La voce di Fortini assomiglia alla sua poesia
13 9 2020
La voce di Fortini assomiglia alla sua poesia

"I Chiusi inchiostri", presentazione della raccolta di saggi sull'opera di Fortini

L’incontro ha inizio, le luci in sala si spengono, a ogni spettatore è stato consegnato un foglio con quattro poesie di Franco Fortini, che risuonano nel chiostro del Museo Diocesano grazie a una registrazione della voce stessa del poeta. «La voce di Fortini assomiglia alla sua poesia», commenta Massimo Raffaeli, e sottolinea alcuni tratti caratteristici dei suoi testi, che i saggi del filologo Pier Vincenzo Mengaldo hanno sapientemente messo in luce: il controllo assoluto della metrica, la scelta di un segno ricco, mai vibrante o smarginato.

(caricamento...)

Fortini ha ragionato sulla forma come forse nessun altro tra i poeti della seconda metà del Novecento. È un poeta rivoluzionario, dallo stile superbamente classico: il rapporto tra stile e contenuto nei suoi testi non è di identità, ma di tensione.
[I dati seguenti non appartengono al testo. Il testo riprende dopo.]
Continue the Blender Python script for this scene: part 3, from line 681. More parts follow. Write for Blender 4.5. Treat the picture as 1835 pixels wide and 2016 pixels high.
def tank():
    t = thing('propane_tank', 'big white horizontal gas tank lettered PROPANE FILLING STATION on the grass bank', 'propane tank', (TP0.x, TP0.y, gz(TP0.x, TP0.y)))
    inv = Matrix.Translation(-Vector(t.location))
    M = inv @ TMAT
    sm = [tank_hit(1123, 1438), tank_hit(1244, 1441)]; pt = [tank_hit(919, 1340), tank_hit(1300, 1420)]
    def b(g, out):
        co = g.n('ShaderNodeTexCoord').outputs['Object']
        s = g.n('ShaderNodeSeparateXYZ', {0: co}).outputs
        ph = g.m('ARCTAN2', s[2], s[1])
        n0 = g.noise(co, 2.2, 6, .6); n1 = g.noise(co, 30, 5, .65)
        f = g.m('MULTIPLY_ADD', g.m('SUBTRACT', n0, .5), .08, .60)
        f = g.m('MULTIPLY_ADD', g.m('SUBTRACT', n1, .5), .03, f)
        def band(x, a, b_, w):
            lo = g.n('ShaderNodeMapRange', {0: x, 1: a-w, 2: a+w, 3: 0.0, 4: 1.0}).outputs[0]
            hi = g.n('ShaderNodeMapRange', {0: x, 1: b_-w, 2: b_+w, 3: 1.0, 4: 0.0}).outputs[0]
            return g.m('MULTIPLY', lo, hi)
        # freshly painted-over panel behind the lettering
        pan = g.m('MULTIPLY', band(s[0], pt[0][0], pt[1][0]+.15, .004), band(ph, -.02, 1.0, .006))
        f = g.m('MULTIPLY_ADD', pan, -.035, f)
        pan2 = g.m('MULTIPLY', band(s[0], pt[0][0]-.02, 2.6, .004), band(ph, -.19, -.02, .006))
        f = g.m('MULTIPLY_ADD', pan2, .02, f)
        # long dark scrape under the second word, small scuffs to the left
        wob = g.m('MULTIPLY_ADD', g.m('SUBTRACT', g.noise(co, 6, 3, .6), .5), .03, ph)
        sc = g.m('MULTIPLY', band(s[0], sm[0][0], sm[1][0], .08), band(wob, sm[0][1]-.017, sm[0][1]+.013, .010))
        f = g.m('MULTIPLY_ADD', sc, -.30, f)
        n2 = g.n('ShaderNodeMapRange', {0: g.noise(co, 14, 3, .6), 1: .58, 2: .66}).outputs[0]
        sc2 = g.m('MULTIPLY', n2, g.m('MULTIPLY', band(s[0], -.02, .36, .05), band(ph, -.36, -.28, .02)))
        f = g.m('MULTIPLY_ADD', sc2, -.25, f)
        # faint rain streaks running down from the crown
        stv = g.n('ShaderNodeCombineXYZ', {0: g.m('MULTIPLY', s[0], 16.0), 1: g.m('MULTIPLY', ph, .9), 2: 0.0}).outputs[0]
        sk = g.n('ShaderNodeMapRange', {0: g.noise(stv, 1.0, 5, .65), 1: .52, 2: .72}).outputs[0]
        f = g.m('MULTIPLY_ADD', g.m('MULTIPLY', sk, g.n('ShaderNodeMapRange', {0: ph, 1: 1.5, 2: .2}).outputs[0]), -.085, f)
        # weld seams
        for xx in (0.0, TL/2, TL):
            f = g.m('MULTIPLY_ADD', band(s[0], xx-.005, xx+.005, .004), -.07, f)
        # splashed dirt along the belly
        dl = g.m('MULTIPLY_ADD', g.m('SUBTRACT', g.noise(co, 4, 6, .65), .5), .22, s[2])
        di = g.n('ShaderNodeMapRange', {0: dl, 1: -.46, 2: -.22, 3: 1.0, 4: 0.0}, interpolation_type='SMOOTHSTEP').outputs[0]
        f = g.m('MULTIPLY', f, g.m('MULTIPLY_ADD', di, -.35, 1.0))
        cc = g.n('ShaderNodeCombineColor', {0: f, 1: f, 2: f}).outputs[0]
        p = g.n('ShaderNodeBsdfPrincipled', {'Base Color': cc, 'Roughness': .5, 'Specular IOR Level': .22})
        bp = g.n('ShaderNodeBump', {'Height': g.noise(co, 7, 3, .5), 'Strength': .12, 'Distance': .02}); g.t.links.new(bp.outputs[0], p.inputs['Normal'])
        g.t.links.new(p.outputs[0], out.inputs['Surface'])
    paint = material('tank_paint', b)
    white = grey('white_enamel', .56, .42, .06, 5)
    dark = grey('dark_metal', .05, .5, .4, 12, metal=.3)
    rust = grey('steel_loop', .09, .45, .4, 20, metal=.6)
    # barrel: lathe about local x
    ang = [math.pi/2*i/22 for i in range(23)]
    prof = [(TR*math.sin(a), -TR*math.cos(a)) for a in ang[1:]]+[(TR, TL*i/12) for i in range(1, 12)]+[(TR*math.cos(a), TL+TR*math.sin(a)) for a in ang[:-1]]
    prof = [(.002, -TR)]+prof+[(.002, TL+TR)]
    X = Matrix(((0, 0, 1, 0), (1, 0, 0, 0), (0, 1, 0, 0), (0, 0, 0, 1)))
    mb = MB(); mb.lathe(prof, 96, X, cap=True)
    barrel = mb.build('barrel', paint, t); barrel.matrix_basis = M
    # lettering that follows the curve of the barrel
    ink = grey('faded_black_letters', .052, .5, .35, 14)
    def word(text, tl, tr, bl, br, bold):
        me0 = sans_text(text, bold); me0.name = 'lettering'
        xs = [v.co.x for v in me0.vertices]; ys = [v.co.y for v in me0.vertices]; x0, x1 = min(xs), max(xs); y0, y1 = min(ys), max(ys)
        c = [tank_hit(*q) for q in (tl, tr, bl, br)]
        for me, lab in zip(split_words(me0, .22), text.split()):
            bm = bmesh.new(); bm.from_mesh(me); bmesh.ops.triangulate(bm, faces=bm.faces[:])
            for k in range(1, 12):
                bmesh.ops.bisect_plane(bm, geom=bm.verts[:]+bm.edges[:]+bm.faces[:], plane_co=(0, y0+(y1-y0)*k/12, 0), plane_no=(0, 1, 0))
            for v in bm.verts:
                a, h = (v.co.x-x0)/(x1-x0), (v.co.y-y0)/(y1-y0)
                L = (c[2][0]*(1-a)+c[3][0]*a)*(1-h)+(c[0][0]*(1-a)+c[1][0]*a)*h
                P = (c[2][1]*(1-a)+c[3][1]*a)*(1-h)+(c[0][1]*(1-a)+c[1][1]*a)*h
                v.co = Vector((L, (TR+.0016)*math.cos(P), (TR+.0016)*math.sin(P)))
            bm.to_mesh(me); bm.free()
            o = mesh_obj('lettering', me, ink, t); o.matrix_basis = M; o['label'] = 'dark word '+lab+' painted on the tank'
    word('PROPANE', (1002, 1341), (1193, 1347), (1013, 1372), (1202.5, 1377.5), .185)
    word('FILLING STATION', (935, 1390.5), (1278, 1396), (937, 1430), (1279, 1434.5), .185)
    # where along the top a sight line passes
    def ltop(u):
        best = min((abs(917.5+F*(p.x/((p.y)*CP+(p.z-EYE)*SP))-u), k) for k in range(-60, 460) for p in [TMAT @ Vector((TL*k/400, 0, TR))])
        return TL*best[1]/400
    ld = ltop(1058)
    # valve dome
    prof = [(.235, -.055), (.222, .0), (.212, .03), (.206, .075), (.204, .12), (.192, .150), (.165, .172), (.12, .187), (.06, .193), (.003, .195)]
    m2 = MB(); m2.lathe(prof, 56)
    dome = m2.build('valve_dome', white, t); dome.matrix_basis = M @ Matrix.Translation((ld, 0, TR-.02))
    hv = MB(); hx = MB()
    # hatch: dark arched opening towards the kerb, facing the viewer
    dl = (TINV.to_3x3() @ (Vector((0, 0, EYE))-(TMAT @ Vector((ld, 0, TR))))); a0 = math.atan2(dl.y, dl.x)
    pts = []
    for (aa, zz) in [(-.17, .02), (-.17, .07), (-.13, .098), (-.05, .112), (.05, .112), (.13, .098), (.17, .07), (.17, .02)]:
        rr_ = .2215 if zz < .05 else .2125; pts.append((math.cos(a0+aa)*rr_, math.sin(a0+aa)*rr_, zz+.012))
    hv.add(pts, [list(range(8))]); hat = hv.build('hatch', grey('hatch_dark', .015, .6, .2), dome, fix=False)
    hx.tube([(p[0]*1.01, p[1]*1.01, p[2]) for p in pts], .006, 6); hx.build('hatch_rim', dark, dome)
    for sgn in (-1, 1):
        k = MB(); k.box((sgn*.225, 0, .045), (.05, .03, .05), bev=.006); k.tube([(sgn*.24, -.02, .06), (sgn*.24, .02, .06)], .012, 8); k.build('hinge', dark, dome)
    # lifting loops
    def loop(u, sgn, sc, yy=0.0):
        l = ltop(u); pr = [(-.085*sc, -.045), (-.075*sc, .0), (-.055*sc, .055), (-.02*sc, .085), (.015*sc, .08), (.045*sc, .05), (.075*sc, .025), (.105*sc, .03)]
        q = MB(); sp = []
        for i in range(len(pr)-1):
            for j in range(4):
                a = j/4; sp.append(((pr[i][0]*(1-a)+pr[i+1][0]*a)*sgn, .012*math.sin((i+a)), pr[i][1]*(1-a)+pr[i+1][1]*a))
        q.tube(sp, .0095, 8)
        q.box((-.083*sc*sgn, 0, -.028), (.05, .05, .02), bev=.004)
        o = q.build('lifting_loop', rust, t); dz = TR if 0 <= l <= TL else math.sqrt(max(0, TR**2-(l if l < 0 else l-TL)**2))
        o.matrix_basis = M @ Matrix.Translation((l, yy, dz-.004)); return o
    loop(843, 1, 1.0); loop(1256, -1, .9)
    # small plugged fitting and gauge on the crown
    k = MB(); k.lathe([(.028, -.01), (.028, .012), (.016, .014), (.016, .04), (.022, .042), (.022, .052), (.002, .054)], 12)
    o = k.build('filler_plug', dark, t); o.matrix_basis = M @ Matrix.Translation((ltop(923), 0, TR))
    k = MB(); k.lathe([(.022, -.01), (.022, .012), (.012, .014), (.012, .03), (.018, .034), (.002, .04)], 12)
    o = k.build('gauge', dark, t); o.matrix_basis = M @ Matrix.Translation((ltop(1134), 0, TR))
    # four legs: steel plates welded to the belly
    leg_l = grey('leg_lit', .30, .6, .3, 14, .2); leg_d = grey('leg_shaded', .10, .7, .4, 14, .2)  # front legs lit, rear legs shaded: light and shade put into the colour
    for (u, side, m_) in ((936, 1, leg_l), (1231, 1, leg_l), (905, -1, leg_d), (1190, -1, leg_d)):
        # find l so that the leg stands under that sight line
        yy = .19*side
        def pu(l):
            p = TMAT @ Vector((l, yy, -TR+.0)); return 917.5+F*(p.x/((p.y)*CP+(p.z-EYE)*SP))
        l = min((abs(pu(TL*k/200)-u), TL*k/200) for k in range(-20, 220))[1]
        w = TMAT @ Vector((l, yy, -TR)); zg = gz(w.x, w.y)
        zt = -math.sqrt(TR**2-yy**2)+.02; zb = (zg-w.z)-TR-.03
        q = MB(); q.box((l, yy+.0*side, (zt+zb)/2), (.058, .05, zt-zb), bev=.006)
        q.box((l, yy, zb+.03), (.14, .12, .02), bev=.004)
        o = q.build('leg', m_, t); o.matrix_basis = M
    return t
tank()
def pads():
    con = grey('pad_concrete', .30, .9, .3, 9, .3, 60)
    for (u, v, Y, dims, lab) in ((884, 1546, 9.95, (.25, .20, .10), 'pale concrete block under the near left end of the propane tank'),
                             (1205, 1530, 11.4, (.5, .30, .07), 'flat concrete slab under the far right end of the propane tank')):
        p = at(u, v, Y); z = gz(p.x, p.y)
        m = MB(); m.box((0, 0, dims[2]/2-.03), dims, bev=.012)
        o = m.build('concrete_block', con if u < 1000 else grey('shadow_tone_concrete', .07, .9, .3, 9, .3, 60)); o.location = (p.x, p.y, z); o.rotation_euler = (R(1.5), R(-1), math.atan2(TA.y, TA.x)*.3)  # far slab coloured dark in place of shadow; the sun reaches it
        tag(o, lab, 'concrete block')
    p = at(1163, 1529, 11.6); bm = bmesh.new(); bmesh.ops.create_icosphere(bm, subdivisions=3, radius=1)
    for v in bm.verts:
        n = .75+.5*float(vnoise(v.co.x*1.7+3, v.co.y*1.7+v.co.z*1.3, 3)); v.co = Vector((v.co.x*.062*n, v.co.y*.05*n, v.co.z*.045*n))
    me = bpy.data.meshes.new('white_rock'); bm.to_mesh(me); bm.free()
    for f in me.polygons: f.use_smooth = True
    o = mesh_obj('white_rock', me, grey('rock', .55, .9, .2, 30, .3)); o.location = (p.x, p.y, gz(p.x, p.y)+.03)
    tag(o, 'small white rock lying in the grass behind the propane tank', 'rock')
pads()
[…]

Già nel 1974 Mengaldo aveva curato l’edizione Mondadori dei suoi testi, mutando lo sguardo dei lettori sulle sue opere, che erano viste inizialmente come le poesie di un saggista. Lo segnalò per l’incarico Maria Corti, allora amica di entrambi.

(caricamento...)

Nel 2020 il filologo raccoglie nel volume I chiusi inchiostri i frutti dei suoi lunghi studi su Fortini: sedici saggi in cui con la sua sensibilità critica analizza l’opera poetica dell'autore, senza trascurare la sua brillante attività di traduttore. Franco Fortini amava una poesia vestita da poesia, che fosse riconoscibile nel suo statuto di testo poetico. E se la tensione è la cifra stilistica di Fortini, lo stesso si può ben dire del metodo critico di Mengaldo che alterna l’analisi puntuale della forma con continui punti di fuga che implicano anche la dimensione ideologica e politica. Fortini era d’altronde un intellettuale non accademico, che aveva iniziato a lavorare alla Olivetti, si era formato con linguaggio pubblicitario e aveva poi insegnato negli istituti tecnici. Aveva esaltato la funzione transitiva della poesia e della letteratura, che non è una cosa autosufficiente e deve essere comunicata. Benché non sia il suo poeta d’elezione, quello scrittore che quando apri il libro ti mette in una «crisi positiva», ammette infine Mengaldo (lo è piuttosto Leopardi o Sereni), sentire le sue poesie direttamente dalla sua voce è commovente.